Abstract ID: 3.9177 | Accepted as Poster | Poster | TBA | TBA

Glacier-fed lakes in proglacial environments allow insights into sediment dynamics and climate change adaptation of high mountains. These newly formed lakes influence the sediment cascade by collecting significant amounts of sediment from meltwater streams and paraglacial processes at the lake fringe. Proglacial lakes represent sediment traps that have a significant impact on sediment budgets and sediment availability in downstream fluvial systems, with implications for river ecology and bedload changes. Lake Sulzsee emerged 25 years ago from the retreating Obersulzbach glacier (Hohe Tauern, Austria) and has been intensively monitored with respect to lake evolution and sediment dynamics.
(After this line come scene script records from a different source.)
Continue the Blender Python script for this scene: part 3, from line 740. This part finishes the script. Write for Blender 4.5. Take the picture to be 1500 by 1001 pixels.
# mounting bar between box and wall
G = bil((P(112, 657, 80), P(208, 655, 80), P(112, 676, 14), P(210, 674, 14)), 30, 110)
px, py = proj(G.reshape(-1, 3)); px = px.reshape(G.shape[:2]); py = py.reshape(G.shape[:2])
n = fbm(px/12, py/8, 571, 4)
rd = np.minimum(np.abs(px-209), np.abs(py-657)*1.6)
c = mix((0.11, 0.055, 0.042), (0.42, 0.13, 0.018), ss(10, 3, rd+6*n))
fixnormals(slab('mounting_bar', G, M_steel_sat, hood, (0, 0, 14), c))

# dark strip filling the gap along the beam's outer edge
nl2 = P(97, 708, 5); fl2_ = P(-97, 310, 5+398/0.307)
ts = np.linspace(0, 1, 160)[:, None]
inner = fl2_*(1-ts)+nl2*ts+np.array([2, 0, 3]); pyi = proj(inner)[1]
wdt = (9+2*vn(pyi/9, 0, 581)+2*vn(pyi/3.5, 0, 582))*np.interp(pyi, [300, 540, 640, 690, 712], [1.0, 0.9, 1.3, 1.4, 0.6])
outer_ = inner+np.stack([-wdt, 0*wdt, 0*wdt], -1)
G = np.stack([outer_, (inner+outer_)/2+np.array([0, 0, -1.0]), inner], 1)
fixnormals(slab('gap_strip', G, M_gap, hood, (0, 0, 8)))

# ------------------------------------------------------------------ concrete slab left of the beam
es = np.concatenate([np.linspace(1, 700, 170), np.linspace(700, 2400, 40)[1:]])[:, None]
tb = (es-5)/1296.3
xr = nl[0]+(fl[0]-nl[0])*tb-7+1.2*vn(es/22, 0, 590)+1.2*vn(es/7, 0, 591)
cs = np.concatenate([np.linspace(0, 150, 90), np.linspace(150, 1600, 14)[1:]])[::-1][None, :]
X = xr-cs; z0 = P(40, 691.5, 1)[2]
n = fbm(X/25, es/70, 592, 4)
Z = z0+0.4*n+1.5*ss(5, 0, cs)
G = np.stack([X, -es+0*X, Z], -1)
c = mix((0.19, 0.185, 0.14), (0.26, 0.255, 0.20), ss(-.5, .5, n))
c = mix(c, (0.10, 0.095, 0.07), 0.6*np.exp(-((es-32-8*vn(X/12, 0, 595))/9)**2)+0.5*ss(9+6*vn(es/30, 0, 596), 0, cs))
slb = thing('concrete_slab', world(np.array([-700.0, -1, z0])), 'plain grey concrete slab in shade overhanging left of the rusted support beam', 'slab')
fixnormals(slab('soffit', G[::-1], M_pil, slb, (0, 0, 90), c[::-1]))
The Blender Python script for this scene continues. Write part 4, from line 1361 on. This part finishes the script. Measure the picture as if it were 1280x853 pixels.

Here, we document the phases of lake evolution associated with paraglacial adjustment of the lake shores and lake sedimentation patterns. We combined repeated bathymetric surveys and ground-penetrating radar for lake mapping and lake sediment quantification. Multitemporal surface change detection using high-resolution laser scanning data was used to quantify paraglacial sediment dynamics around the lake. Field and remote sensing mapping provided insight into geomorphological processes and ice-melt dynamics. We observed significant sedimentation within this 35 m deep lake mainly in a large delta and along the steep slopes towards the northern shore. After glacier retreat, sediment input is dominated by meltwater streams from the remaining glacier areas, surface erosion by debris and slush flows, and by shallow debris slides from the northern lake slopes. Individual large boulders on the lakebed represent the deposition of drop stones from the melting glacier. In recent years and decades after glacier retreat from the lake, bathymetry and open water volume changed significantly due to delayed melt of buried ice. We reconstruct the melting of ice preserved at the lakebed for over 20 years, leading to a delayed expansion of the lake area by more than 30% and a subsidence of the lakebed of up to 20 m. Onshore sediment dynamics along the northern slope show hotspots of erosion and significant deposition along the footwall and within the lake. On this slope, moraine deposits and till cover have partly been removed with bedrock now exposed indicating partial sediment depletion and an early end of the paraglacial adjustment in this part of the proglacial area.